European settlers introduced America to ice cream sometime in the 1700s but it wasn't until 1813 that Aunt Sallie Shadd, a freed black slave, opened a catering business in Wilmington, Delaware, and caused a sensation with her ice cream. Aunt Sallie combined both frozen cream and frozen milk to achieve superior smoothness and texture. First lady Dolley Madison became so enamored of it, she served it at her husband's inaugural ball.


Almost two decades later Augustus Jackson, a former White House chef, discovered a modern way to manufacture ice cream by adding salt to lower and control temperatures. Jackson packed his confections in tins and sold them for a dollar a quart. A native son of Philadelphia, Jackson was dubbed "The Father of Ice Cream" and is credited with inventing flavors still popular to this day including strawberry, vanilla, and mint.
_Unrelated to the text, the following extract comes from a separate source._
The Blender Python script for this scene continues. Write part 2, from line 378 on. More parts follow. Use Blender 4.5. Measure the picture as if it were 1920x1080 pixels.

Of course, a cold, creamy scoop of whatever flavor you favor is only as good as the utensils you have to get it into your bowl or cone. For this, we have Alfred L. Cralle to thank. While working as a porter at the St. Charles Hotel in Pittsburgh, he noticed the difficulty involved in scooping and serving ice cream to patrons. His patent #576,395 filed in 1897 for the "Ice Cream Mold and Disher," solved the problem. This marvel of efficiency is still the design primarily used to this day.



All this talk of ice cream has me longing for a little dairy decadence. The more flavors, the better. Life may be a "box of chocolates," but it's also an ice cream parlor filled with rainbow sprinkles and assorted toppings. My next ice cream order will echo the words of Louis Prima, "spray the whipped cream for at least an hour and pile it high as the Eiffel Tower."